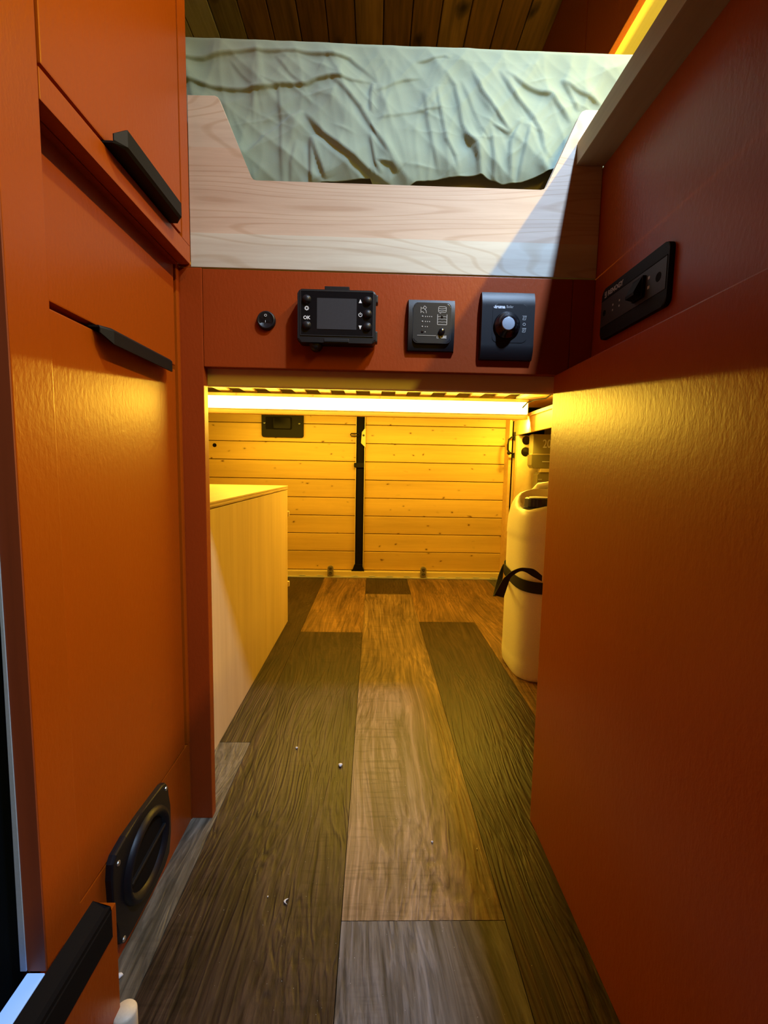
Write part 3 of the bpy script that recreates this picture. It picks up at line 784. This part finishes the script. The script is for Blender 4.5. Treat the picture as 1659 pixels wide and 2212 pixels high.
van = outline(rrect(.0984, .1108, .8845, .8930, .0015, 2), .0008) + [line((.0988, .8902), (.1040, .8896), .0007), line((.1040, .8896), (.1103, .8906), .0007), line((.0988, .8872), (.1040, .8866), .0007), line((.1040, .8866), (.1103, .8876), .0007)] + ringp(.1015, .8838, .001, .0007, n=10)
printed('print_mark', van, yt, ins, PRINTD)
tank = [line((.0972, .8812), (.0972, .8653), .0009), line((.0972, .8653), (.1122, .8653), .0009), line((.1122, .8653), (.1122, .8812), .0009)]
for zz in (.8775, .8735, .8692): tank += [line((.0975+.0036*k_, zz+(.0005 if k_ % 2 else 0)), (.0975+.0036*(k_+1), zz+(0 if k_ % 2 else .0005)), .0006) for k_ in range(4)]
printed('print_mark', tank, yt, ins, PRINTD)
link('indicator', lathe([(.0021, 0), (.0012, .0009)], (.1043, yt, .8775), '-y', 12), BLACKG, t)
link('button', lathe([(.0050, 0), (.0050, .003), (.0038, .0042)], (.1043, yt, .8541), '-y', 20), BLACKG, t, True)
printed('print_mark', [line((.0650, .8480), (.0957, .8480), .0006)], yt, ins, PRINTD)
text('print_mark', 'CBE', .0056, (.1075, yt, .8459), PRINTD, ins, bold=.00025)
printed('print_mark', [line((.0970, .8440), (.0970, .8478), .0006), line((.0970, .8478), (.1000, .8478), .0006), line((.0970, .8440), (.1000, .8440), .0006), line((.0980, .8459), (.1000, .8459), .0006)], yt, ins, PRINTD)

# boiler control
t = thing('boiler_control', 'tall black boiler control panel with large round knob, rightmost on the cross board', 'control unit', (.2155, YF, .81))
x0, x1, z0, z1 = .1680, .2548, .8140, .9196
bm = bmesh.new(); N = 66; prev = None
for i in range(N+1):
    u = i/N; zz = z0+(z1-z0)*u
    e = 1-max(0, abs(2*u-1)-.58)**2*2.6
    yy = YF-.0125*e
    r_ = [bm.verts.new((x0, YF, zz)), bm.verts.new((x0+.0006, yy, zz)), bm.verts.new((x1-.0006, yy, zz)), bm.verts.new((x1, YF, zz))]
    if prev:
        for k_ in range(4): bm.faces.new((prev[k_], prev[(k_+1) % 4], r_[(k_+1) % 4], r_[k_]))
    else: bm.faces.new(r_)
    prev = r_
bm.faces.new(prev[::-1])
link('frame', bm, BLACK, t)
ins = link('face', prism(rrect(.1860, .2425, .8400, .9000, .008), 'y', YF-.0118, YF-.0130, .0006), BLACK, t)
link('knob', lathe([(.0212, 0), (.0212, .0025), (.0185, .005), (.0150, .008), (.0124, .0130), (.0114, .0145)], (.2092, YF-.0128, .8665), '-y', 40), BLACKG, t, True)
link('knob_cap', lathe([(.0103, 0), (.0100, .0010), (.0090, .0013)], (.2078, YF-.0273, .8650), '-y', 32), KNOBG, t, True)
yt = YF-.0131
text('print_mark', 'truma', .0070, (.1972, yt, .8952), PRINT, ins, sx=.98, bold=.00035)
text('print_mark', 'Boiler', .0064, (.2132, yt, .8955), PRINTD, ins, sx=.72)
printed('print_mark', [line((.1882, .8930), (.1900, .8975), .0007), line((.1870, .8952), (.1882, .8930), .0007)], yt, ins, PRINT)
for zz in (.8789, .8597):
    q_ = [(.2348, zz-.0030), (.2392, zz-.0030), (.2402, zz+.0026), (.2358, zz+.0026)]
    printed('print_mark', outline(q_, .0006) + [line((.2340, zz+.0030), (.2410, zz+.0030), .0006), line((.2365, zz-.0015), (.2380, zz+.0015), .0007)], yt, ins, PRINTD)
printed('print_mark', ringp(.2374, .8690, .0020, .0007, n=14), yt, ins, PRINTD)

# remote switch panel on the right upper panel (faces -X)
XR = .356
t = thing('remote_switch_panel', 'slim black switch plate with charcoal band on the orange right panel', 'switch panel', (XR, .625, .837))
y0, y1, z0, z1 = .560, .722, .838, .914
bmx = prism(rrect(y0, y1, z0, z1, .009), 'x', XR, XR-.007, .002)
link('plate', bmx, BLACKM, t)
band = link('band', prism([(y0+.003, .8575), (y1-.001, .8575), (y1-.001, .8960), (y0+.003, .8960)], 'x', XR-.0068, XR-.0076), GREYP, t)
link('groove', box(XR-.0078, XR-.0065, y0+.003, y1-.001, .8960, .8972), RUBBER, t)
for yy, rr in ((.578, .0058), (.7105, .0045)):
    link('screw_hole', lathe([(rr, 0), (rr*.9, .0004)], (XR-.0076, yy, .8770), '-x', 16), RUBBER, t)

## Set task
Take the listing above and print it exactly, apart from the pictures.

## Output
Write part 3 of the bpy script that recreates this picture. It picks up at line 784. This part finishes the script. The script is for Blender 4.5. Treat the picture as 1659 pixels wide and 2212 pixels high.
van = outline(rrect(.0984, .1108, .8845, .8930, .0015, 2), .0008) + [line((.0988, .8902), (.1040, .8896), .0007), line((.1040, .8896), (.1103, .8906), .0007), line((.0988, .8872), (.1040, .8866), .0007), line((.1040, .8866), (.1103, .8876), .0007)] + ringp(.1015, .8838, .001, .0007, n=10)
printed('print_mark', van, yt, ins, PRINTD)
tank = [line((.0972, .8812), (.0972, .8653), .0009), line((.0972, .8653), (.1122, .8653), .0009), line((.1122, .8653), (.1122, .8812), .0009)]
for zz in (.8775, .8735, .8692): tank += [line((.0975+.0036*k_, zz+(.0005 if k_ % 2 else 0)), (.0975+.0036*(k_+1), zz+(0 if k_ % 2 else .0005)), .0006) for k_ in range(4)]
printed('print_mark', tank, yt, ins, PRINTD)
link('indicator', lathe([(.0021, 0), (.0012, .0009)], (.1043, yt, .8775), '-y', 12), BLACKG, t)
link('button', lathe([(.0050, 0), (.0050, .003), (.0038, .0042)], (.1043, yt, .8541), '-y', 20), BLACKG, t, True)
printed('print_mark', [line((.0650, .8480), (.0957, .8480), .0006)], yt, ins, PRINTD)
text('print_mark', 'CBE', .0056, (.1075, yt, .8459), PRINTD, ins, bold=.00025)
printed('print_mark', [line((.0970, .8440), (.0970, .8478), .0006), line((.0970, .8478), (.1000, .8478), .0006), line((.0970, .8440), (.1000, .8440), .0006), line((.0980, .8459), (.1000, .8459), .0006)], yt, ins, PRINTD)

# boiler control
t = thing('boiler_control', 'tall black boiler control panel with large round knob, rightmost on the cross board', 'control unit', (.2155, YF, .81))
x0, x1, z0, z1 = .1680, .2548, .8140, .9196
bm = bmesh.new(); N = 66; prev = None
for i in range(N+1):
    u = i/N; zz = z0+(z1-z0)*u
    e = 1-max(0, abs(2*u-1)-.58)**2*2.6
    yy = YF-.0125*e
    r_ = [bm.verts.new((x0, YF, zz)), bm.verts.new((x0+.0006, yy, zz)), bm.verts.new((x1-.0006, yy, zz)), bm.verts.new((x1, YF, zz))]
    if prev:
        for k_ in range(4): bm.faces.new((prev[k_], prev[(k_+1) % 4], r_[(k_+1) % 4], r_[k_]))
    else: bm.faces.new(r_)
    prev = r_
bm.faces.new(prev[::-1])
link('frame', bm, BLACK, t)
ins = link('face', prism(rrect(.1860, .2425, .8400, .9000, .008), 'y', YF-.0118, YF-.0130, .0006), BLACK, t)
link('knob', lathe([(.0212, 0), (.0212, .0025), (.0185, .005), (.0150, .008), (.0124, .0130), (.0114, .0145)], (.2092, YF-.0128, .8665), '-y', 40), BLACKG, t, True)
link('knob_cap', lathe([(.0103, 0), (.0100, .0010), (.0090, .0013)], (.2078, YF-.0273, .8650), '-y', 32), KNOBG, t, True)
yt = YF-.0131
text('print_mark', 'truma', .0070, (.1972, yt, .8952), PRINT, ins, sx=.98, bold=.00035)
text('print_mark', 'Boiler', .0064, (.2132, yt, .8955), PRINTD, ins, sx=.72)
printed('print_mark', [line((.1882, .8930), (.1900, .8975), .0007), line((.1870, .8952), (.1882, .8930), .0007)], yt, ins, PRINT)
for zz in (.8789, .8597):
    q_ = [(.2348, zz-.0030), (.2392, zz-.0030), (.2402, zz+.0026), (.2358, zz+.0026)]
    printed('print_mark', outline(q_, .0006) + [line((.2340, zz+.0030), (.2410, zz+.0030), .0006), line((.2365, zz-.0015), (.2380, zz+.0015), .0007)], yt, ins, PRINTD)
printed('print_mark', ringp(.2374, .8690, .0020, .0007, n=14), yt, ins, PRINTD)

# remote switch panel on the right upper panel (faces -X)
XR = .356
t = thing('remote_switch_panel', 'slim black switch plate with charcoal band on the orange right panel', 'switch panel', (XR, .625, .837))
y0, y1, z0, z1 = .560, .722, .838, .914
bmx = prism(rrect(y0, y1, z0, z1, .009), 'x', XR, XR-.007, .002)
link('plate', bmx, BLACKM, t)
band = link('band', prism([(y0+.003, .8575), (y1-.001, .8575), (y1-.001, .8960), (y0+.003, .8960)], 'x', XR-.0068, XR-.0076), GREYP, t)
link('groove', box(XR-.0078, XR-.0065, y0+.003, y1-.001, .8960, .8972), RUBBER, t)
for yy, rr in ((.578, .0058), (.7105, .0045)):
    link('screw_hole', lathe([(rr, 0), (rr*.9, .0004)], (XR-.0076, yy, .8770), '-x', 16), RUBBER, t)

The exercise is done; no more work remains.